The freedom to choose: Theory and quasi-experimental evidence on cash transfer restrictions

Jade Siu, Olivier Sterck, and Cory Rodgers

Journal of Development Economics, Volume 161 (2023), Article Number 103027

https://doi.org/10.1016/j.jdeveco.2022.103027

Review

This paper studies the effect of cash transfer restrictions on the welfare of recipients in the Kalobeyei refugee settlement in Kenya, a context in which restrictions matter because cash transfers are extra-marginal (they are greater than the amount a household would have otherwise spent on food), and the resale of unrestricted goods (i.e., food items) is costly. The authors assess whether restrictions affect consumer choices, whether recipients comply or circumvent restrictions, and whether restrictions increase or decrease the welfare of recipients.

The Kalobeyei settlement was established in 2016 with the objective of promoting a model for refugee assistance that promotes self-reliance among the refugee and host communities. In 2019, when the research was undertaken, the settlement accommodated around 36,000 refugees. Extreme poverty and food insecurity are widespread in the settlement (73 percent of households in the study were severely food insecure) and dietary diversity is very low.

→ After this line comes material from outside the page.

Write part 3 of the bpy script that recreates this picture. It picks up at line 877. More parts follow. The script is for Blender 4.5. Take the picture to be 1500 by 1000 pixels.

Since 2016, the World Food Programme (WFP) has been providing a monthly cash transfer to each refugee in the settlement of US$14, restricted to the purchase of food items (excluding alcohol, tobacco, and non-food items). In June 2019, the restriction was lifted for 1,050 households living in one area of the settlement. The authors exploit this quasi-random policy change to assess the impact of cash transfer restrictions.

The analysis is based on a representative survey conducted in November 2019 of a randomly selected sample of 896 South Sudanese refugee households, five months after the first unrestricted cash transfer was made. 525 households received unrestricted cash transfers, and 371 households received restricted cash transfers. The survey collected information on food and non-food expenditure, food consumption, asset ownership, income, remittances, savings and loans, subjective well-being, women’s participation in household decision making, and preferences between the two cash transfer modalities.

Main findings:

  • A sizeable resale market exists in Kalobeyei. 70 percent of households receiving restricted cash transfers resold food and 78 percent exchanged food for other goods. Buyers are either the minority of refugees who have an income or the host population.
  • Reselling food in the resale market entails a substantial loss for recipient households. Median prices in the resale market are 18 to 38 percent lower than retail market prices, implying that households selling goods incur large losses.
  • Households receiving unrestricted cash transfers are less likely to resell food items in the resale market. Households receiving unrestricted cash transfers are 10 percentage points less likely to have resold food items in the month preceding the survey compared to households receiving unrestricted transfers.
  • Households receiving restricted cash transfers do not have better nutrition outcomes, but they do have lower non-food expenditure and lower expenditure on temptation goods (alcohol, tobacco, and restaurants). There is also suggestive evidence that households receiving restricted transfers have lower levels of asset ownership and asset purchases.
  • Households receiving unrestricted cash transfers report moderately higher levels of subjective wellbeing compared to those receiving restricted cash transfers.
  • Household indebtedness attenuates the positive effects of lifting restrictions on the use of cash transfers. Almost 90 percent of refugee households in the sample are indebted, usually because they’ve had to buy food on credit. Effects of lifting the cash transfer restrictions are larger for households that are not indebted to their food retailer enabling them to access cash more easily.

The authors conclude that the switch from restricted to unrestricted cash transfers was welfare enhancing for refugee households. The authors point out that addressing indebtedness is essential to realizing the full potential of unrestricted cash transfers.